UN RUOLO DA CONTENDERE – Scissione: un risultato quindi inaspettato per alcuni, ma non per tutti. “Nel corso degli ultimi sei mesi ci sono stati due appuntamenti referendari e per entrambi nel Pd c’era chi faceva campagna per il sì e chi per il no” sostiene Matteo Broso, studente a Bologna e responsabile giovani della segreteria cittadina di Parma. “Questo può sembrare paradossale -aggiunge- ma in un certo senso è anche un valore aggiunto: il Pd rappresenta una grande identità politica nel Paese e che, seppure divisa in più correnti, permette al suo interno questo livello di pluralismo e dibattito. Lo scopo è arrivare a una sintesi -continua- e, seppure si tratti di un processo estremamente complesso, già solo il fatto che esista un contenitore che permetta di provarci, secondo me rappresenta un grande valore per la politica italiana. Anche perché la domanda fondamentale è: un partito che non è democratico al suo interno può produrre democrazia?

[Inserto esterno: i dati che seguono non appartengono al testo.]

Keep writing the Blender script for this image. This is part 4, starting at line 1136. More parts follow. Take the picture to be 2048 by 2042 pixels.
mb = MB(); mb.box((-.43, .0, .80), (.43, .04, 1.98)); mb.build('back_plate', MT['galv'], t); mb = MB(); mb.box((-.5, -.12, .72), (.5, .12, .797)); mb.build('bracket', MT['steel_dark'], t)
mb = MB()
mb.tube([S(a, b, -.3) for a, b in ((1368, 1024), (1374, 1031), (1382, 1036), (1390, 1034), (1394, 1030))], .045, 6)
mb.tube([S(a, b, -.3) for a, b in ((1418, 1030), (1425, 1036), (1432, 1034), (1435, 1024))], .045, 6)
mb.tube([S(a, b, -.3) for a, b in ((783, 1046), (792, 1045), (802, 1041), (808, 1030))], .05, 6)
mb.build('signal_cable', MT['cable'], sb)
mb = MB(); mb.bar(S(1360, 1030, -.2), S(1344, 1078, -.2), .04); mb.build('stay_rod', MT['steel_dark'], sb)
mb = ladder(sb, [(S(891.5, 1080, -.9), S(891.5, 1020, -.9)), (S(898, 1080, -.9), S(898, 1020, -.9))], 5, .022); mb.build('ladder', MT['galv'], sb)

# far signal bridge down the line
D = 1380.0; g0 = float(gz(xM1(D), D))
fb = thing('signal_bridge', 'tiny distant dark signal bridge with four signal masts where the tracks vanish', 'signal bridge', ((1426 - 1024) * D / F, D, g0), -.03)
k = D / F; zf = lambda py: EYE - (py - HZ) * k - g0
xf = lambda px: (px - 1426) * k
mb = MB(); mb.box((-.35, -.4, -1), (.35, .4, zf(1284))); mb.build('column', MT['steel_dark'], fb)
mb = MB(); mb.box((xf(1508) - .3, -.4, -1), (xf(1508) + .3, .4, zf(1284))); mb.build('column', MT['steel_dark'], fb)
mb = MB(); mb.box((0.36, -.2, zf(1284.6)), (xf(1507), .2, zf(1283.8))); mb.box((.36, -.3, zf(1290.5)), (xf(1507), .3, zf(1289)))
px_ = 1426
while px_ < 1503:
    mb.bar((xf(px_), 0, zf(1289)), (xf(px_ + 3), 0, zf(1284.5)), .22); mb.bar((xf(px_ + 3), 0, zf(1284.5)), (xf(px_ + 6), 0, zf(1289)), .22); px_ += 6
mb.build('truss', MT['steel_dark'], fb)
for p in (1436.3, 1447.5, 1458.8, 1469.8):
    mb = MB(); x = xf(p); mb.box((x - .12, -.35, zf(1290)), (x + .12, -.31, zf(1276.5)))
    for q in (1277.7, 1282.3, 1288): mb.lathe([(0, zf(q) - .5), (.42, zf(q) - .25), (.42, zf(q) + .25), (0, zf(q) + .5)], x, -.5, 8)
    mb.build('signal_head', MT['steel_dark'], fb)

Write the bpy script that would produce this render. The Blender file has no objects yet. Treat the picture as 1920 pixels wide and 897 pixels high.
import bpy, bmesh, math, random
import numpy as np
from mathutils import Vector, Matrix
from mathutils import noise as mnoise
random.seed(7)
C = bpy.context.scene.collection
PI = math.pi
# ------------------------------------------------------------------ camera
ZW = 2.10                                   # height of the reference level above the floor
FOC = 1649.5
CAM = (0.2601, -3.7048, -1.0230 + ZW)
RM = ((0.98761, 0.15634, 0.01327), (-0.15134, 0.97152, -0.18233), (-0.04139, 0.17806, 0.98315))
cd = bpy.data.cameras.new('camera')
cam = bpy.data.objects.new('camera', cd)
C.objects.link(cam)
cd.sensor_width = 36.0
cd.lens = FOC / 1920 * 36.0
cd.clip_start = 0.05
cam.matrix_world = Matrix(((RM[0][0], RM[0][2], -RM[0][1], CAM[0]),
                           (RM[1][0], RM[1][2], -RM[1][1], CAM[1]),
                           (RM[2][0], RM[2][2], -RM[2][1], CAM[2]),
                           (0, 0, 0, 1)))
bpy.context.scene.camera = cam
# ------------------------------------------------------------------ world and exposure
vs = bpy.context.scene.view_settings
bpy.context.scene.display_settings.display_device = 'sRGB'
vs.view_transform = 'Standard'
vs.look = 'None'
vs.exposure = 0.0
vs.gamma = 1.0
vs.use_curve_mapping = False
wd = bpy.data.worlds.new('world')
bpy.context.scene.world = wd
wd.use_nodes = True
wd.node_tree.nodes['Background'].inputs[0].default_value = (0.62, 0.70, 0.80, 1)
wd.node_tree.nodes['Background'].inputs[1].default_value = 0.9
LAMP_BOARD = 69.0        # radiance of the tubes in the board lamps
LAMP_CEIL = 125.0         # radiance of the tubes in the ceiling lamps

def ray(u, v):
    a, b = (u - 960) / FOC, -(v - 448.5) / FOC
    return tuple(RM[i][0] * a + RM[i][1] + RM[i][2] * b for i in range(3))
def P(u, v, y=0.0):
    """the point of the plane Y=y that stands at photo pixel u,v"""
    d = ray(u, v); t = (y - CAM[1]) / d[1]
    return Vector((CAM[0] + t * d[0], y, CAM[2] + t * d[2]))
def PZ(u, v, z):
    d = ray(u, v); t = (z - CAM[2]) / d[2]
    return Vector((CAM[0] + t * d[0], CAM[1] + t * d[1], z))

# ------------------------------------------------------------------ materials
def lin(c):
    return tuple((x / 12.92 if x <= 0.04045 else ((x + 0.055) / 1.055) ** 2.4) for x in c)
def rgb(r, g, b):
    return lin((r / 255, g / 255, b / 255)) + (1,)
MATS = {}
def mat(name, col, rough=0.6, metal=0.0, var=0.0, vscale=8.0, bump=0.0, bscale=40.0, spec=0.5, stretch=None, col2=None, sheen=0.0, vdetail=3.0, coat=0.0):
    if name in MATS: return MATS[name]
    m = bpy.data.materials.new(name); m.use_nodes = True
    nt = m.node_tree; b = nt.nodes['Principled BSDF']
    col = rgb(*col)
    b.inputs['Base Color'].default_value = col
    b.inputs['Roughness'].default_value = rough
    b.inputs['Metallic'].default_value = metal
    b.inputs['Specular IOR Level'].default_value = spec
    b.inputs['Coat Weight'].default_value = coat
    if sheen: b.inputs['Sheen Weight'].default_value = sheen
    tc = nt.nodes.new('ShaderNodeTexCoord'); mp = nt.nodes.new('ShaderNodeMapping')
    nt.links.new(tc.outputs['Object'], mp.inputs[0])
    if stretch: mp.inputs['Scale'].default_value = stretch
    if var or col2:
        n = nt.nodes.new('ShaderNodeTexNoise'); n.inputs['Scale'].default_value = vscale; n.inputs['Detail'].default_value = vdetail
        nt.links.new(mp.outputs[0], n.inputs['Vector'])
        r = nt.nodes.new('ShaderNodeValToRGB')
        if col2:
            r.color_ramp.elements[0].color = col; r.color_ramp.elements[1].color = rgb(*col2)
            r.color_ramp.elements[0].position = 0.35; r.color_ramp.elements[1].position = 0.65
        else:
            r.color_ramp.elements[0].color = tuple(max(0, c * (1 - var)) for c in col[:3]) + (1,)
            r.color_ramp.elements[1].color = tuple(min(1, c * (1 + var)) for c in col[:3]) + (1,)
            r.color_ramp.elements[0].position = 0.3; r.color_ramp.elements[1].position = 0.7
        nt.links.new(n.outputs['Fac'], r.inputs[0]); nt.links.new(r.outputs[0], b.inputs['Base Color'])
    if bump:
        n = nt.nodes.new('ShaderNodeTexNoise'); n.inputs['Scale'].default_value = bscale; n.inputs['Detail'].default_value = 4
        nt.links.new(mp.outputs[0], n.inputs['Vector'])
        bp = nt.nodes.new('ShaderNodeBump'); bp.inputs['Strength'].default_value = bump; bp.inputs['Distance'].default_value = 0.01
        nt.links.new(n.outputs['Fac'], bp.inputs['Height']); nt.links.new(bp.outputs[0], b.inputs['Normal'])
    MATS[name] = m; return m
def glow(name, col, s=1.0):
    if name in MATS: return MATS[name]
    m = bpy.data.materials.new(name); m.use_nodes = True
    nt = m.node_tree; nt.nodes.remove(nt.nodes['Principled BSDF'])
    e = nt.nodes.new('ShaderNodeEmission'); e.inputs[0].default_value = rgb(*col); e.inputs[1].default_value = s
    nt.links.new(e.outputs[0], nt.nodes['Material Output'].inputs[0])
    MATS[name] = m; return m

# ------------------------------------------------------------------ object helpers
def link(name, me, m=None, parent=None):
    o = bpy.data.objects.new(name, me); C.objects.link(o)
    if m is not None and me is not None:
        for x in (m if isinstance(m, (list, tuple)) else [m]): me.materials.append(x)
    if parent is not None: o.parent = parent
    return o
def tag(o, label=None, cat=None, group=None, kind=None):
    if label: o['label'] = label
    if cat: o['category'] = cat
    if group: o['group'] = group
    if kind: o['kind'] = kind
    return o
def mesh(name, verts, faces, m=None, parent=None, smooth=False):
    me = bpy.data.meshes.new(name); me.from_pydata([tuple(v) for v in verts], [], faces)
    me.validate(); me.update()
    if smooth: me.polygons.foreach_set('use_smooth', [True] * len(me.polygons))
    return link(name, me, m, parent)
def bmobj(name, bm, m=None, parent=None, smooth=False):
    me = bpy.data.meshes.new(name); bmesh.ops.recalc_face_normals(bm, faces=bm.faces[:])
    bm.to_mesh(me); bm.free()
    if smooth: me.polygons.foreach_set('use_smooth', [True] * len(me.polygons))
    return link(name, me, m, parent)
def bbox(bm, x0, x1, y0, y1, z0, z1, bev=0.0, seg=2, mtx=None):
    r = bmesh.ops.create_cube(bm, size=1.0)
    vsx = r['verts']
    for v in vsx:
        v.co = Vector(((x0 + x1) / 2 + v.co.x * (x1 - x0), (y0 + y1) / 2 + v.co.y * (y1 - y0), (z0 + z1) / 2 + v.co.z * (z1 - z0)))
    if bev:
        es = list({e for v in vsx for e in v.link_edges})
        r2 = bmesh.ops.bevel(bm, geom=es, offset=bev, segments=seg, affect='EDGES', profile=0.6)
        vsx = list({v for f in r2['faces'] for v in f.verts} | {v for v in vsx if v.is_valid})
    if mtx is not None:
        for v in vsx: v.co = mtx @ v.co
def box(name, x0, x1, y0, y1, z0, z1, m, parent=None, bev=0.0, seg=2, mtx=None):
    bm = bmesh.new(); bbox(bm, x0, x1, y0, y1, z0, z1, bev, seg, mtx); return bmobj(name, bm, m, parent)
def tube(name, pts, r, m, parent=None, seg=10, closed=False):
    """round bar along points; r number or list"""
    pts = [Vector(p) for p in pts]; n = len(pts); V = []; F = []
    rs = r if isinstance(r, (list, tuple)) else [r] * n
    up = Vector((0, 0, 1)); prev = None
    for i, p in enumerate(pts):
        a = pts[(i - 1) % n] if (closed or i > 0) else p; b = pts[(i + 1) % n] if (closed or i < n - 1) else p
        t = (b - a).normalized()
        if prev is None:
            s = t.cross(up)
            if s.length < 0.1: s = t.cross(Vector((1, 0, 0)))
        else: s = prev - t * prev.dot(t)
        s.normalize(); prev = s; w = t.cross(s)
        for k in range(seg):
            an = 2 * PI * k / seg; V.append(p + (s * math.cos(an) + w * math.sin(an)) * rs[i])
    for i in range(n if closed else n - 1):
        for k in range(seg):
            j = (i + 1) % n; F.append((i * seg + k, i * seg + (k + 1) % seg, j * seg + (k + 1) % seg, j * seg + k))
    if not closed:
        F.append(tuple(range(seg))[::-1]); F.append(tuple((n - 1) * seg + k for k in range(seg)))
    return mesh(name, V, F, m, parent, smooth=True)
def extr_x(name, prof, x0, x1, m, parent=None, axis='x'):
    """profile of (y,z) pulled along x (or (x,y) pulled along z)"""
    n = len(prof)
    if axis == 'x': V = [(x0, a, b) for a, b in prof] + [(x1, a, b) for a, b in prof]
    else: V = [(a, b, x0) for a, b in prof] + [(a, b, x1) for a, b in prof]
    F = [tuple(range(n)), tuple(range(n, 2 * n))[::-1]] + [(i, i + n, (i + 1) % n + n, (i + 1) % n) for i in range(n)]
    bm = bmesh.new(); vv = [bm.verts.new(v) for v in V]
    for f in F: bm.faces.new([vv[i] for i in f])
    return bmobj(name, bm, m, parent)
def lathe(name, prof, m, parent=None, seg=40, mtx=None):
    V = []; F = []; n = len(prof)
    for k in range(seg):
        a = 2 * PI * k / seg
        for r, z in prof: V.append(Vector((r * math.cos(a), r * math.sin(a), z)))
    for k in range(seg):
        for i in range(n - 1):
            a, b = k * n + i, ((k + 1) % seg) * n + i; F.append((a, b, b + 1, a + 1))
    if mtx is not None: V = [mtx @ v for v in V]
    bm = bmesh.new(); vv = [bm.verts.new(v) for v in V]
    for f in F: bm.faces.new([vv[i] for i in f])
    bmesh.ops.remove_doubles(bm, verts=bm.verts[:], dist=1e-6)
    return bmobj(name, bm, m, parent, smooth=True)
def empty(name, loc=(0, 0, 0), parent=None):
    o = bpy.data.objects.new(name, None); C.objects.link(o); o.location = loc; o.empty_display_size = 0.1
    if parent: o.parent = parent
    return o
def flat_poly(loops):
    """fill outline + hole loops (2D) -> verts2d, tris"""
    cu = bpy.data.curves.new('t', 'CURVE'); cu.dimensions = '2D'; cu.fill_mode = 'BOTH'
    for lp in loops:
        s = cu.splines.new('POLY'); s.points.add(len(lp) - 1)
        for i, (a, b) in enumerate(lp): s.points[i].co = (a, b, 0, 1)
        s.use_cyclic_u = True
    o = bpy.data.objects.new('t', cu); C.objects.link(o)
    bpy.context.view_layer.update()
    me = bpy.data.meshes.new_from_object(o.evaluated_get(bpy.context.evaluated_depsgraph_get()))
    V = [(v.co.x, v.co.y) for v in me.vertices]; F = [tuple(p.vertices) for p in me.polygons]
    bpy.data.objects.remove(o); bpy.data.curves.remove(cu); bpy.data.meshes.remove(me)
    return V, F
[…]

emiliano-renziNel frattempo, se da un lato Andrea Orlando sostiene di essere l’unico in grado di mantenere unito il partito, anche Michele Emiliano, presidente della Regione Puglia e fino all’ultimo in linea con gli scissionisti, ha deciso di restare nel Pd e sfidare Renzi per la conquista della segreteria. “Io personalmente sosterrò Andrea Orlando. Nella mia storia politica non sono mai stata renziana -riprende Alessandra Terenziani-; credo, come molti, che nell’ultimo periodo si siano fatti errori, da tutte le parti in causa e non solo da Renzi. Perciò ritengo sia giusto faccia un passo indietro. Orlando è una persona con molte qualità e lo ritengo adatto a guidare il partito” . “Il problema di Renzi è stato a mio parere un problema di accountability, ma Emiliano non è la persona giusta -commenta invece Stefano-. E’ un candidato che piace al popolo ma alle volte suona quasi populista e, paradossalmente, è molto poco di sinistra quando dice che i partiti e i politici non dovrebbero essere finanziati”.  Dello stesso parere anche Eugenio: “In questo modo si destina la carriera politica solo a chi se la può permettere economicamente.”

A prescindere da quanti e quali siano i candidati al ruolo di segretario di partito, una cosa, è certa: “Quando ci sarà il congresso si vedrà quale leader sarà in grado di interpretare meglio l’idea di sinistra degli appartenenti al partito -conclude Matteo-, ma il fatto che ci siano più candidati non è negativo: la possibilità di contendersi la leadership è un altro grande elemento di natura democratica che al momento esiste solo in questo partito. Il ruolo non è ereditario, come è stato ad esempio nel caso del Movimento 5 Stelle alla morte di Casaleggio, ma contendibile E’ una cosa che diamo per scontato ma significa che la sinistra ha la possibilità di auto-rinnovarsi.”